Bizler Kur’an a uymak, ona adapte olmak yerine, İslam dinini kendi nefsimize uydurduk. Tüm bu yanlışları yapan bizler, acaba bizler Müslümanlarız, peygamberimizin ümmetleriyiz, deme şansımız hala var diyebilir miyiz? Hiç sanmıyorum. İslam toplumları olarak bizler, İslam a ne yazık ki Allah ın Elçisinden sonra, uyum sağlayamadık, çünkü Kur’an ı terk ettik. Ama bunun farkında bile değiliz. Aklımızla değil, nefsimizle, duygularımızla İslam ı anlamaya, yaşamaya çalıştık. Böyle olunca da, şeytan hep aramızda cirit attı. Şeytanlaşmış insanlarda çoğalınca, iyice yolumuzu şaşırdık. Bölünen, parçalanan toplumlar kolay lokma olurlar. İşte onun için Rabbimiz Kur’an da, sakın bölünmeyin diyordu. Bizler bu yanlışımızı fark edemediğimiz sürece, aklını kullanan toplumların her zaman oyuncağı olmaya devam edeceğiz.
Bu yanlışları yapmaya devam mı, yoksa yeter artık, kendi nefsimiz de yarattığımız şeriata, itikada değil, ALLAH IN ŞERİATINA, Kur’an a uymanın zamanı geldi, diyebilecek mi bu toplum? Umut çok az, ama biz yinede inşallah diyelim, dualarımız ve çabalarımız bu yönde olsun. Elbette her bilgiden faydalanalım, araştıralım ama danışacağımız, süzgecinden geçireceğimiz yalnız Kur’an olmalı. Çünkü Rabbimiz bizleri, YALNIZ KUR’AN DAN SORUMLU TUTACAĞINA HÜKMEDİYOR.

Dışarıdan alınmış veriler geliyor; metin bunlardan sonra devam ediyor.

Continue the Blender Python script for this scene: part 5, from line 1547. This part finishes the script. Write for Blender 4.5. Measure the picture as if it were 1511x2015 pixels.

İmtihan sizin imtihanınız, onun için yorum ve karar sizlerin. Aklını kullanabilen, elde Allah ın rehberi onun şeriatına uyan, dilerim aklı başında toplumlar oluruz. Yoksa işimiz o kadar zor ki, Allah yardımcımız olsun. BİZLERİN YAPTIĞI YANLIŞ, YALNIZ ALLAH IN KİTABINA SARILIP GÜVENMEMİZ GEREKİRKEN, BEŞERİN BATIL İNANÇLARINA, ONUN KİTAPLARINA SARILMAMIZ, BİZLERİ ALLAH IN YOLUNDAN SAPTIRMIŞTIR. HAKKA BATIL KARIŞTIRAN, ALLAH IN GAZABINDAN ASLA KURTULAMAZ.
YUNUS 36: ONLARIN ÇOĞU, ZANDAN BAŞKA BİR ŞEYE UYMAZ. ŞÜPHESİZ ZAN, HAKTAN HİÇBİR ŞEYİN YERİNİ TUTMAZ. ALLAH, ONLARIN YAPMAKTA OLDUKLARINI ÇOK İYİ BİLENDİR.
Araf 3: RABBİNİZDEN SİZE İNDİRİLENE UYUN; O'NUN BERİSİNDEN BİRTAKIM VELİLERİN ARDINA DÜŞMEYİN. SİZ NE KADAR DA AZ ÖĞÜT ALIYORSUNUZ!
Enbiya 10: YEMİN OLSUN, SİZE ÖYLE BİR KİTAP GÖNDERDİK Kİ, ÖĞÜT VE UYARINIZ/ZİKRİNİZ/ŞEREFİNİZ YALNIZ ONDADIR. HÂLÂ AKLINIZI ÇALIŞTIRMAYACAK MISINIZ?